Weinache schrieb:Also aus der Realität verschiedener Interpretationen folgerst du, dass es keine richtige Interpretation gibt? Ist das nicht ein Fehlschluss?
Keine in dem Sinne vorrangige ja. Am Ende geht es da um die Geschichte in einem Buch (und das ist nicht abwertend gemeint). Sowenig es die
richtige Interpretation von Goethes Faust, Nietzsches Zarathustra oder der neuesten Ausgabe von Perry Rhodan gibt, gibt es sie bei der Bibelinterpretation.
Das heißt aber nicht, das alle Interpretation gleich gut, überzeugend, sinnvoll usw. wären. Es gibt durchaus qualitative Unterschiede. Es kann aber (und im Fall der Bibel gibt es sie zweifellos) verschiedene konkurrierende Interpretation von hoher Qualität geben. Am Ende ist das einfach eine
Glaubensfrage.
Weinache schrieb:Vorhin sprachst du davon, dass niemand das Recht hat, das Christentum selber zu definieren. Gleichzeitig sagtest du aber, dass du unter Christentum jeden einzelnen Christen verstehst.
Das verstehst du falsch. Jeder kann ganz persönlich eine Meinung haben, was ein Christ ist. Nur kann er es eben nicht als unterhinterfragbaren Fakt präsentieren, es bleibt erstmal Meinung. Soll es mehr sein, muss sich auf mehr stützen. Etwa auf Nachschlagewerke (Wortgebrauch) oder wissenschaftlichen Diskurs. Es reicht in jedem Fall nicht, die eigene Meinung wiederum mit der eigenen Meinung zu begründen. Also sowas wie: Christen sind XYZ und das ist so weil in der Bibel XYZ steht. Das ist schlicht persönliche Meinung.
Meine „Definition“ von Christ/Christentum ist erstmal schlicht persönliche Meinung (und wurde von mir auch so dargestellt).
Wie gesagt ich respektiere völlig, das für dich
persönlich Christen bestimmte Glaubensinhalte teilen müssen. Ich selbst bin da aber offener, auch weil es eben derartig viele unterschiedliche christliche Richtungen gab und gibt.
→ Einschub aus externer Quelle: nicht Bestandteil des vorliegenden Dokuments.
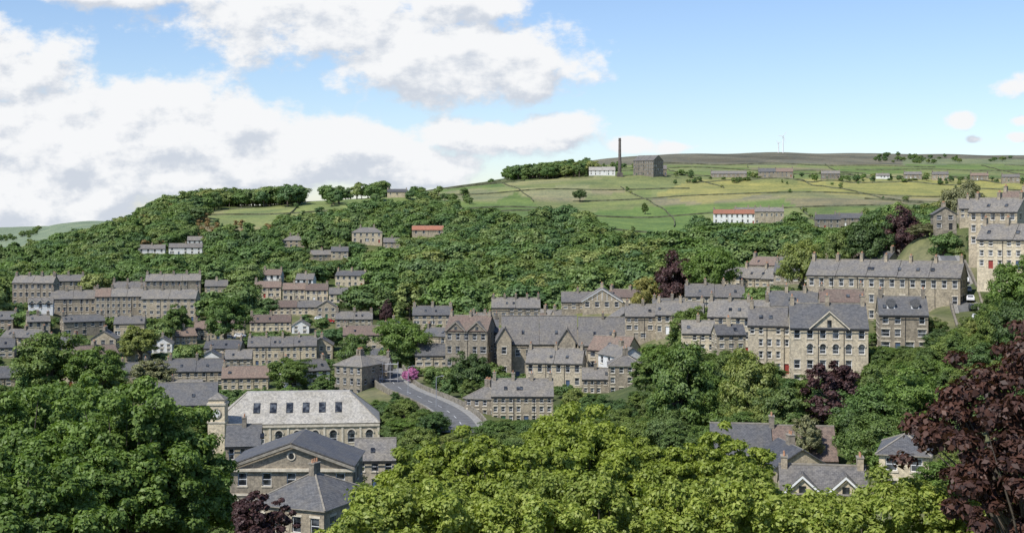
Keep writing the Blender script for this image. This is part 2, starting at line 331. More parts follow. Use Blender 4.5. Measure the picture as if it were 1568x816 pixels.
# land cover colour ------------------------------------------------
def inpoly(px,py,poly):
    px=np.asarray(px,float); py=np.asarray(py,float); r=np.zeros(px.shape,bool); n=len(poly)
    for i in range(n):
        x1,y1=poly[i]; x2,y2=poly[(i+1)%n]
        if y1==y2: continue
        c=((y1>py)!=(y2>py))&(px<(x2-x1)*(py-y1)/(y2-y1)+x1); r^=c
    return r
W_c=[(520,500),(520,440),(560,400),(640,384),(700,370),(760,362),(800,356),(850,352),(880,360),(930,382),(1000,392),(1060,388),(1150,384),(1240,386),(1250,412),(1130,440),(1000,470),(960,485),(780,505),(640,490)]
W_l=[(-200,520),(-200,430),(0,412),(60,398),(190,356),(240,326),(290,322),(330,344),(420,352),(520,348),(560,330),(640,332),(700,340),(790,345),(770,358),(690,366),(640,374),(560,388),(520,420),(500,455),(380,500),(0,520)]
W_crest=[(205,345),(225,300),(460,300),(460,316),(350,319),(260,335)]
W_top=[(730,278),(732,268),(900,262),(912,270),(820,276)]
W_r=[(1070,355),(1100,352),(1250,356),(1330,349),(1450,335),(1450,395),(1300,405),(1240,420),(1060,400)]
W_s=[(1010,640),(1150,600),(1330,605),(1420,600),(1420,690),(1340,700),(1200,690),(1060,680)]
PXg=np.repeat(pxs[None,:],len(dg),0)
def grid_i(x,y): return np.floor((x-25*np.sin(y/150))/105).astype(int), np.floor((y-30*np.sin(x/170))/80).astype(int)
ci,cj=grid_i(X,Y)
hsh=(np.abs(np.sin(ci*12.9898+cj*78.233)*43758.5453))%1.0
hs2=(np.abs(np.sin(ci*39.346+cj*11.135)*24634.63))%1.0
C=np.zeros(Z.shape+(3,))
C[:]=np.array([0.12,0.17,0.05])
fld=Y>800
g1=np.array([0.17,0.225,0.08]); g2=np.array([0.22,0.255,0.105]); g3=np.array([0.27,0.275,0.13]); g4=np.array([0.25,0.235,0.14]); g5=np.array([0.15,0.215,0.07])
h=hsh[...,None]; cf=np.where(h<0.26,g1,np.where(h<0.5,g2,np.where(h<0.66,g5,np.where(h<.84,g3,g4))))
C=np.where(fld[...,None],cf*(0.92+0.2*hs2[...,None]),C)
def paint(poly,c,mix=1.0):
    global C
    m=inpoly(PXg,PYg,poly)&(Y>500)
    C[m]=C[m]*(1-mix)+np.array(c)*mix
paint([(850,330),(1050,312),(1090,345),(1080,352),(940,375),(900,350)],(0.14,0.225,0.065),0.85)
paint([(1000,300),(1060,275),(1570,274),(1570,302),(1420,304),(1200,292),(1080,312)],(0.37,0.345,0.12),0.7)
paint([(790,290),(900,283),(910,300),(800,302)],(0.32,0.325,0.17),0.7)
paint([(650,300),(720,288),(790,296),(760,308),(680,306)],(0.29,0.285,0.16),0.7)
paint([(360,315),(520,308),(540,318),(470,340),(330,335)],(0.22,0.27,0.10),0.8)
paint([(900,300),(1000,290),(1000,310),(880,322)],(0.20,0.25,0.09),0.7)
moor=(PYg<252)&(Y>1600)&(PXg>880)
mn=(np.sin(X/60+np.sin(Y/90)*2)+np.sin(X/23+Y/41))*0.5
C[moor]=(np.array([0.165,0.16,0.115])*(1+0.3*mn[...,None]))[moor]
pm=moor&(PXg>1380)&(PYg>243); C[pm]=np.array([0.20,0.235,0.13])
farL=(Y>2500)&(PXg<400); C[farL]=np.array([0.22,0.28,0.18])
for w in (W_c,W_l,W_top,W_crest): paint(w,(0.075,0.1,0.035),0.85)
paint([(300,346),(430,350),(430,372),(300,374)],(0.28,0.24,0.15),0.75)
tn=np.sin(X/9+np.sin(Y/13)*2)*np.sin(Y/11+X/17)
town=(Y<620); C[town]=(C*0.6+np.array([0.04,0.035,0.025])+np.clip(tn,0,1)[...,None]*np.array([.10,.07,.06]))[town]
def meshnp(name,V,Fq,mats,mi=None,smooth=False):
    me=bpy.data.meshes.new(name); me.vertices.add(len(V)); me.vertices.foreach_set('co',np.ascontiguousarray(V,dtype=np.float32).ravel())
    k=Fq.shape[1]; me.loops.add(Fq.size); me.loops.foreach_set('vertex_index',Fq.astype(np.int32).ravel())
    me.polygons.add(len(Fq)); me.polygons.foreach_set('loop_start',np.arange(0,Fq.size,k,dtype=np.int32))
    if mi is not None: me.polygons.foreach_set('material_index',mi.astype(np.int32))
    for m in mats: me.materials.append(MATS[m])
    me.update(calc_edges=True)
    if smooth: me.shade_smooth()
    return me
m,nt,out=newmat('terrain')
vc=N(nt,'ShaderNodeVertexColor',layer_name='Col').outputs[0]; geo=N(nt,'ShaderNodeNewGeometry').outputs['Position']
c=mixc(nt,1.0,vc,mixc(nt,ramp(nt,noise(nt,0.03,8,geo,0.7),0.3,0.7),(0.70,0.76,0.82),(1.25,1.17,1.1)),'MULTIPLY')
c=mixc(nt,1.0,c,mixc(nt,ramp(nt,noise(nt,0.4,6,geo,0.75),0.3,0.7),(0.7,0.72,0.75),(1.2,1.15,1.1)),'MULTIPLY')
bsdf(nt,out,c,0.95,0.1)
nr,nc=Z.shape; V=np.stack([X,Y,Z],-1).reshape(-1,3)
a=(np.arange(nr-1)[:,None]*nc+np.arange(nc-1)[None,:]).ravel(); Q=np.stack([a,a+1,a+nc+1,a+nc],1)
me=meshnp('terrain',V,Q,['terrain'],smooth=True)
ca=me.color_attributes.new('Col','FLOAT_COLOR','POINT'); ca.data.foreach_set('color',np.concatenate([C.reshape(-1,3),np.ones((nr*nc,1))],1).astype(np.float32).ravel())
link(bpy.data.objects.new('terrain',me))
# ------------------------------------------------------------ mesh batch
class MB:
    def __init__(s): s.v=[];s.f=[];s.m=[];s.ml=[]
    def mi(s,n):
        if n not in s.ml: s.ml.append(n)
        return s.ml.index(n)
    def face(s,pts,mat):
        k=len(s.v); s.v+= [tuple(p) for p in pts]; s.f.append(tuple(range(k,k+len(pts)))); s.m.append(s.mi(mat))
    def box(s,x0,x1,y0,y1,z0,z1,mat):
        p=[(x0,y0,z0),(x1,y0,z0),(x1,y1,z0),(x0,y1,z0),(x0,y0,z1),(x1,y0,z1),(x1,y1,z1),(x0,y1,z1)]
        for f in ((0,3,2,1),(4,5,6,7),(0,1,5,4),(1,2,6,5),(2,3,7,6),(3,0,4,7)): s.face([p[i] for i in f],mat)
    def slab(s,pts,th,mat):
        n=(Vector(pts[1])-Vector(pts[0])).cross(Vector(pts[-1])-Vector(pts[0])).normalized()
        lo=[tuple(Vector(p)-n*th) for p in pts]; s.face(pts,mat); s.face(lo[::-1],mat)
        for i in range(len(pts)):
            j=(i+1)%len(pts); s.face([pts[i],lo[i],lo[j],pts[j]],mat)
    def tube(s,p0,p1,r0,r1,mat,n=8,cap=True):
        p0=Vector(p0);p1=Vector(p1);ax=(p1-p0).normalized(); t=ax.orthogonal().normalized(); b=ax.cross(t)
        R0=[p0+(t*math.cos(2*math.pi*i/n)+b*math.sin(2*math.pi*i/n))*r0 for i in range(n)]
        R1=[p1+(t*math.cos(2*math.pi*i/n)+b*math.sin(2*math.pi*i/n))*r1 for i in range(n)]
        for i in range(n):
            j=(i+1)%n; s.face([R0[i],R0[j],R1[j],R1[i]],mat)
        if cap: s.face(R1,mat); s.face(R0[::-1],mat)
    def obj(s,name,parent=None,mw=None):
        if not s.f: return None
        me=bpy.data.meshes.new(name); me.from_pydata(s.v,[],s.f)
        for n in s.ml: me.materials.append(MATS[n])
        me.polygons.foreach_set('material_index',s.m); me.update()
        uv=me.uv_layers.new(name='UVMap'); data=np.zeros((len(me.loops),2),np.float32)
        for p in me.polygons:
            n=p.normal
            if abs(n.z)>0.98: t=Vector((1,0,0)); b=Vector((0,1,0))
            else: t=Vector((0,0,1)).cross(n).normalized(); b=n.cross(t)
            for li in p.loop_indices:
                co=me.vertices[me.loops[li].vertex_index].co; data[li]=(co.dot(t),co.dot(b))
        uv.data.foreach_set('uv',data.ravel())
        o=link(bpy.data.objects.new(name,me))
        if parent: o.parent=parent
        if mw is not None: o.matrix_world=mw
        return o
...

Weinache schrieb:Aber findest du nicht, dass derjenige, der etwas gründet, das Recht hat, es zu definieren?
Nicht mehr als jeder andere.
Weinache schrieb:Und diejenigen, die danach kommen, müssten diese Definition, wie sie in den apostolischen Schriften überliefert sind, heraus interpretieren.
Können und nicht müssen. Gerade das schönste Evangelium nimmt sich die meisten künstlerischen Freiheiten heraus. Und schon im Urchristentum gab es gewaltige Unterschiede im Glauben.
Weinache schrieb:Und dementsprechend gäbe es dann auch eine richtige Interpretation, und zwar diejenige der Schreiber
Nein. Auch die Interpretation der Schreiber ist einfach eine Interpretation. Eine die glaubwürdiger oder sinnvoller sein mag, als manch andere. Aber mehr auch nicht. Sie ist nicht durch die Autorität des Schreibers „objektiv wahr“. Das gilt so für alle Geschichten, Goethes Interpretation von Faust ist nicht die einzig wahre.
Weinache schrieb:Perversionen findest du überall, in allem möglichen, und bei sowas dann erst recht. Vor allen, da es in diesen Schriften auch explizit vorausgesagt wird.
Wer sagt dir, das deine persönliche Interpretation nicht „pervers“ ist? Du bist weder Apostel noch Jesus persönlich. Du
glaubst das sich deine Meinung mit deren deckt. Du
glaubst das du die Interpretation von Menschen die vor zweitausend Jahren lebten richtig erfasst hast.
Und das vermutlich auch noch ohne wirklich Koryphäe oder auch nur Experte der damaligen Zeit, Sprache oder Kultur zu sein. Es ist einfach anmaßend und du merkst es nicht mal.
Weinache schrieb:Und das hier glaube ich dir aufs Wort, das war eben wie ein Schlag ins Gesicht, das zu lesen. Und das tut mir Leid. So sollte das nämlich nicht sein. Wahres Christentum ist ein heiliges Christentum, und ich würde dir das dann anhand der Schrift beweisen, oder anhand der Geschichte der Kirche (und damit meine ich sicher nicht die römisch-katholische).
Es ist nichts schlechtes daran einfach nur Mensch zu sein. Im Gegenteil, gerade das zu akzeptieren (das Menschen scheitern können und dass das okay ist) ist eine der Stärken christlicher Weisheit m.E..
Und sowas müsste sich im konkreten Handeln zeigen, nicht in der Schrift oder in einer imaginierten „wahren Kirche“. Menschen bleiben Menschen, egal was sie lesen, ob die Bibel oder das kommunistische Manifest.